The Law on Digital Transformation directly addresses this issue: sharing and utilizing data from national databases, specialized databases, and information systems of other agencies to streamline administrative procedures, provide online public services, and ensure seamless, non-fragmented connectivity between the central and local levels is a legal responsibility of state agencies.

A notable advancement of the Law is the mandatory requirement to comply with the National Digital Master Architecture Framework, the National Data Architecture Framework, the National Data Governance and Management Framework, the Common Data Dictionary, and related technical standards and regulations. This is the "key" to ensuring technical synchronization from the central to local levels, laying the foundation for the formation of common digital platforms, reducing duplicate investments, and improving the efficiency of public spending.

The positive impact of this regulation is also evident in the optimization of resources and the improvement of the experience for citizens and businesses. The principle of data reuse helps to end the situation where multiple agencies collect the same type of information that the State already possesses. More importantly, when databases are seamlessly connected, citizens will no longer have to repeatedly provide basic information when processing administrative procedures. This is a true measure of administrative reform in the digital environment.

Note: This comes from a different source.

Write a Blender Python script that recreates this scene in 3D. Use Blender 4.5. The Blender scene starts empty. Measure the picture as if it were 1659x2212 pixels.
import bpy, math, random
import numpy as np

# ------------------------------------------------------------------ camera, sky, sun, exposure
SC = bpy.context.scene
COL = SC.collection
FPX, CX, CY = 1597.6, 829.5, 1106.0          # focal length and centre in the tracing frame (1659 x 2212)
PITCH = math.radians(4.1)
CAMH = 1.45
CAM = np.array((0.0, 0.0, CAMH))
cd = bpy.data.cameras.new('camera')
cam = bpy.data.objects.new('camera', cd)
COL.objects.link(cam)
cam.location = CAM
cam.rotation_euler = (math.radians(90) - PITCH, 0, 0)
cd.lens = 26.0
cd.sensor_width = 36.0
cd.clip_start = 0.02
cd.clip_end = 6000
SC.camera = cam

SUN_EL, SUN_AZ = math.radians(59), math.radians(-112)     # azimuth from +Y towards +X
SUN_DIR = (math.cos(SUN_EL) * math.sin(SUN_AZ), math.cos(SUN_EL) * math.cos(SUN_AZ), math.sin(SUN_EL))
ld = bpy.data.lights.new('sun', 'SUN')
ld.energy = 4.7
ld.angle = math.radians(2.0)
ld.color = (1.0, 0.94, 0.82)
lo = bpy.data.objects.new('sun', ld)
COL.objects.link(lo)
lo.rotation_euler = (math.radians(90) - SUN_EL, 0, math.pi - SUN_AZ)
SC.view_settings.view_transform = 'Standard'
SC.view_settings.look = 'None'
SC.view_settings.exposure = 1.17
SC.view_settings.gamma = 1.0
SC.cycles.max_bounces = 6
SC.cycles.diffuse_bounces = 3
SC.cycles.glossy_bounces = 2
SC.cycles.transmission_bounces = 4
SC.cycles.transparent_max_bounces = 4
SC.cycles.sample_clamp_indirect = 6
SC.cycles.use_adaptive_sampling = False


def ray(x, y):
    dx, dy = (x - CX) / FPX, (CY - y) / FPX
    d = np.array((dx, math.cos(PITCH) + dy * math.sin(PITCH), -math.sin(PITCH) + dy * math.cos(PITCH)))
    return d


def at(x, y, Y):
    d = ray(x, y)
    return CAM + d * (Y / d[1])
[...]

Of course, there is still much work to be done between regulations and practice. First is the "technological legacy" of the public sector. In reality, the information technology systems in many government agencies are fragmented, outdated, and lack integration capabilities. Meanwhile, upgrading or replacing them to meet the new standards of the Law requires significant financial resources and a long time.

Furthermore, data connectivity is only truly meaningful when the input data is accurate, complete, clean, and up-to-date. Meanwhile, many specialized databases still contain inaccuracies and lack standardization. If connectivity is established when data quality is substandard, the interconnected system may amplify errors instead of improving management efficiency.

The elimination of data fragmentation also places significant pressure on infrastructure and information security. National interconnected systems will become the "backbone" of the digital government, requiring robust infrastructure capabilities and multi-layered security mechanisms. The cascading risk of cybersecurity breaches is a challenge that cannot be underestimated, as even a single vulnerability at the grassroots level can affect the entire system.

Another issue is individual accountability in implementation. Although the Law mentions the responsibilities of agencies, organizations, and individuals, without specific criteria for handling violations, the regulations can easily become vague, making it difficult to assign responsibility when bottlenecks or data errors occur.

Therefore, from now until the Law takes effect (July 1, 2026), the Government needs to urgently issue guiding documents for its implementation, including clear regulations on sanctions for acts of not sharing data, sharing substandard data, or hindering data interoperability.

Simultaneously, a strategy for cleaning and standardizing data is needed before widespread connectivity. Priority should be given to areas with a significant impact on citizens and businesses, focusing resources on improving data quality. Lessons learned from building the national population database show that with strong political will and systematic implementation, data bottlenecks can be completely overcome.

Investing in infrastructure and ensuring information security also needs a new, more flexible approach to financial mechanisms; establishing mandatory minimum information security standards as a prerequisite before local systems can be connected to the national interconnected network.

It can be said that the Law on Digital Transformation has effectively addressed the legal framework for digital government. However, the feasibility of the regulations will depend on the resources for implementation and the political will to address the long-standing "data islands." The law has paved the way, but for that path to lead to an effective, transparent, and people-centered digital government, a persistent, disciplined, and substantive implementation process is needed.